Le plaisir de la nouveauté familière
Mais les audiences, celles de la télévision comme celles d’un tribunal, ne font pas justice. Les unes, dans le livre, exacerbent les tensions que l’insuffisance des autres provoque. Or, face à cette violence qui monte, à ce suspense installé en respectant les lois du genre – chapitres courts, retournements de situation bien dosés, style réaliste –, l’auteur oppose un duo de policières sardes hors normes et un criminologue addict à son chat prénommé Jessica.
Entre la fonceuse Mara et la douloureuse Eva, qui pleure sa fille morte en s’échappant à Dublin, l’alchimie prend à coups de vannes et renouvelle la figure du duo. Vito Strega, le criminologue fan de natation, avec qui elles travaillent ici, offre le contrepoint plus convenu de l’intellectuel blasé. Des figures humaines donc, bien campées par des détails subtils, mélancoliques parfois, mais vivantes, pour répondre aux lois d’une certaine modernité. On se surprend ainsi à vouloir passer les pages pour voir comment ces trois-là s’en sortent, se débattent, se sauvent, mais l’on se retient, pour savourer.
Un futur maître du polar ?
Parfaitement maîtrisé, L’Illusion du mal a donc tout du page-turner intelligent et humain. Un ouvrage d’artisan sérieux et rusé qui ne tient pas seulement grâce au suspense, mais par la solidité de la narration et du dilemme qu’il nous présente.

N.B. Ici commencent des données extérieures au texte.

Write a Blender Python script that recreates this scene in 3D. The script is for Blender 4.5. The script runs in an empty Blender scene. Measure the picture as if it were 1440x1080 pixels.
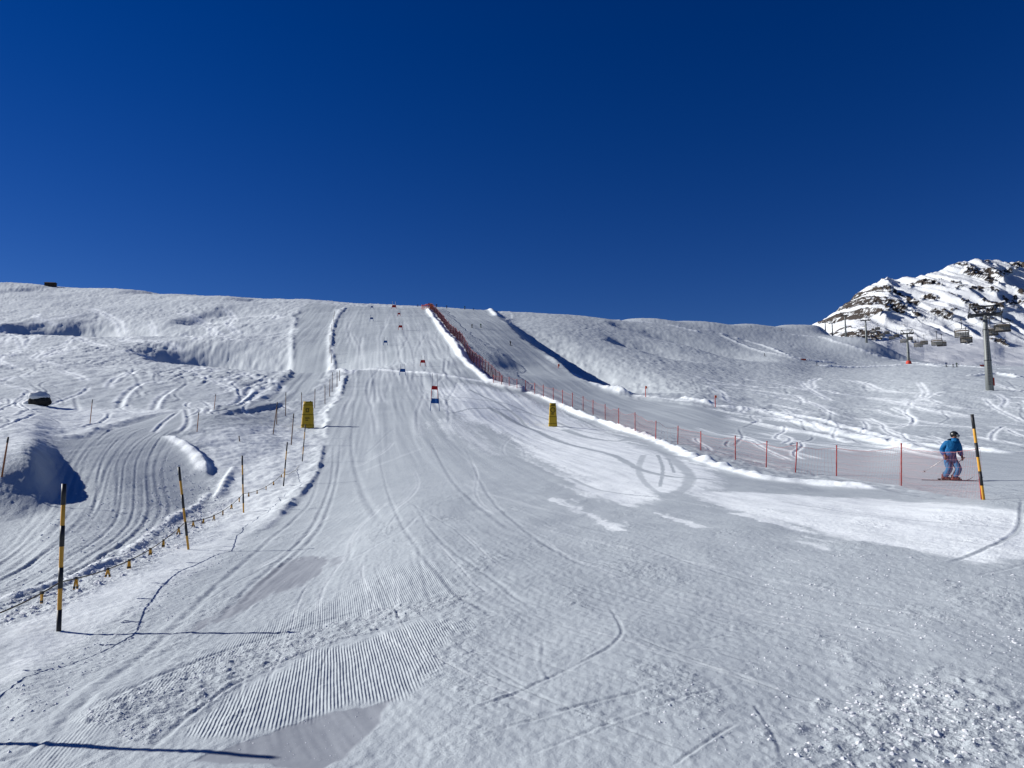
import bpy, math, random
import numpy as np
from mathutils import Vector, Matrix
random.seed(7)
RNG = np.random.default_rng(7)
C = bpy.context.scene.collection
R = math.radians

# ------------------------------------------------------------------ camera, sky, sun, exposure
FPX, CX, CY = 1055.0, 720.0, 540.0          # focal length and centre in photo pixels (1440 x 1080)
PITCH = R(6.0)
cam_d = bpy.data.cameras.new('camera')
cam = bpy.data.objects.new('camera', cam_d); C.objects.link(cam)
cam.location = (0, 0, 0); cam.rotation_euler = (R(90) + PITCH, 0, 0)   # the eye is the origin of the scene
cam_d.sensor_width = 36.0; cam_d.lens = 36.0 * FPX / 1440.0
cam_d.clip_start = 0.05; cam_d.clip_end = 6000
bpy.context.scene.camera = cam

SUN_EL, SUN_AHEAD = 27.0, 13.0              # sun to the left and a little ahead
world = bpy.data.worlds.new('World'); bpy.context.scene.world = world
world.use_nodes = True
wn = world.node_tree; wn.nodes.clear()
w_out = wn.nodes.new('ShaderNodeOutputWorld'); w_bg = wn.nodes.new('ShaderNodeBackground')
sky = wn.nodes.new('ShaderNodeTexSky'); sky.sky_type = 'NISHITA'; sky.sun_disc = False
sky.sun_elevation = R(SUN_EL); sky.sun_rotation = R(270 + SUN_AHEAD)
sky.altitude = 2600; sky.air_density = 1.0; sky.dust_density = 0.0; sky.ozone_density = 3.0
hs = wn.nodes.new('ShaderNodeHueSaturation'); hs.inputs['Hue'].default_value = 0.523; hs.inputs['Saturation'].default_value = 1.36
hs.inputs['Value'].default_value = 1.0
wn.links.new(sky.outputs[0], hs.inputs['Color']); wn.links.new(hs.outputs[0], w_bg.inputs[0])
w_bg.inputs[1].default_value = 0.052
wn.links.new(w_bg.outputs[0], w_out.inputs[0])

sun_d = bpy.data.lights.new('sun', 'SUN'); sun_d.energy = 5.0; sun_d.angle = R(0.5); sun_d.color = (1.0, 0.972, 0.92)
sun = bpy.data.objects.new('sun', sun_d); C.objects.link(sun)
ce, se = math.cos(R(SUN_EL)), math.sin(R(SUN_EL))
S_DIR = Vector((-ce * math.cos(R(SUN_AHEAD)), ce * math.sin(R(SUN_AHEAD)), se))
sun.rotation_euler = (-S_DIR).to_track_quat('-Z', 'Y').to_euler()
sun.location = S_DIR * 50

vs = bpy.context.scene.view_settings
vs.view_transform = 'Standard'; vs.look = 'None'; vs.gamma = 1.0; vs.use_curve_mapping = False; vs.exposure = 0.3

# ------------------------------------------------------------------ survey helpers: photo direction + distance -> place
CP, SP = math.cos(PITCH), math.sin(PITCH)
def ray(px, py):
    a = (np.asarray(px, float) - CX) / FPX; b = (CY - np.asarray(py, float)) / FPX
    yy = CP - b * SP; zz = SP + b * CP
    return a / yy, zz / yy                  # x and z per metre of forward distance
def proj(x, y, z):
    f = y * CP + z * SP; u = -y * SP + z * CP
    return CX + FPX * x / f, CY - FPX * u / f

def hash2(ix, iy, seed):
    h = (ix.astype(np.int64) * 374761393 + iy.astype(np.int64) * 668265263 + seed * 974634777) & 0xFFFFFFFF
    h = ((h ^ (h >> 13)) * 1274126177) & 0xFFFFFFFF
    return (h ^ (h >> 16)) & 0xFFFFFFFF
def pnoise(x, y, seed=0):
    x = np.asarray(x, float); y = np.asarray(y, float)
    ix = np.floor(x); iy = np.floor(y); fx = x - ix; fy = y - iy
    ix = ix.astype(np.int64); iy = iy.astype(np.int64)
    sx = fx * fx * fx * (fx * (fx * 6 - 15) + 10); sy = fy * fy * fy * (fy * (fy * 6 - 15) + 10)
    def g(ox, oy):
        a = hash2(ix + ox, iy + oy, seed) * (2 * math.pi / 4294967296.0)
        return np.cos(a) * (fx - ox) + np.sin(a) * (fy - oy)
    n0 = g(0, 0); n1 = g(1, 0); n2 = g(0, 1); n3 = g(1, 1)
    a = n0 + (n1 - n0) * sx; b = n2 + (n3 - n2) * sx
    return (a + (b - a) * sy) * 1.5
def fbm(x, y, seed=0, octv=4, gain=0.5):
    s = 0; a = 1.0; f = 1.0
    for k in range(octv):
        s = s + a * pnoise(x * f + 17.3 * k, y * f - 9.1 * k, seed + k); a *= gain; f *= 2.03
    return s
def sstep(a, b, x):
    t = np.clip((x - a) / (b - a), 0, 1); return t * t * (3 - 2 * t)
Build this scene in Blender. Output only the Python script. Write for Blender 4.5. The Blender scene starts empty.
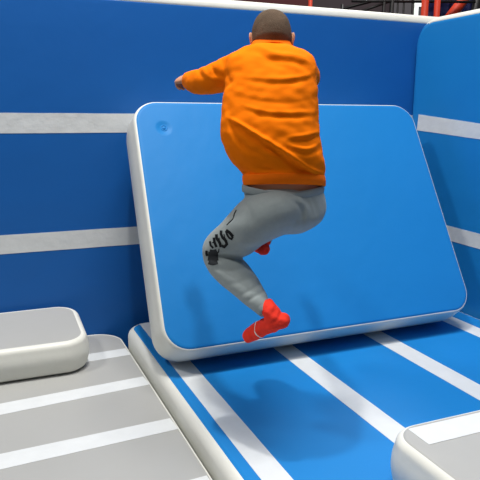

Construire un polar sur le meurtre de victimes relatives puisque coupables est un exercice de style difficile, mais ici réussi. Réflexif autant que haletant, l’ouvrage a tout du grand polar et confirme en France l’importance d’un auteur déjà primé en Italie. Subtil dans son humanisme, il ne nous dit pas que le mal n’est rien, mais qu’il dresse des illusions séduisantes, dont celle, paradoxale, mais délicieuse, de lire avec bonheur des histoires de meurtres bien ficelées.
L’Illusion du mal, de Piergiorgio Pulixi, Gallmeister, 592 p., 13 €, depuis le 17 août 2023 en librairie.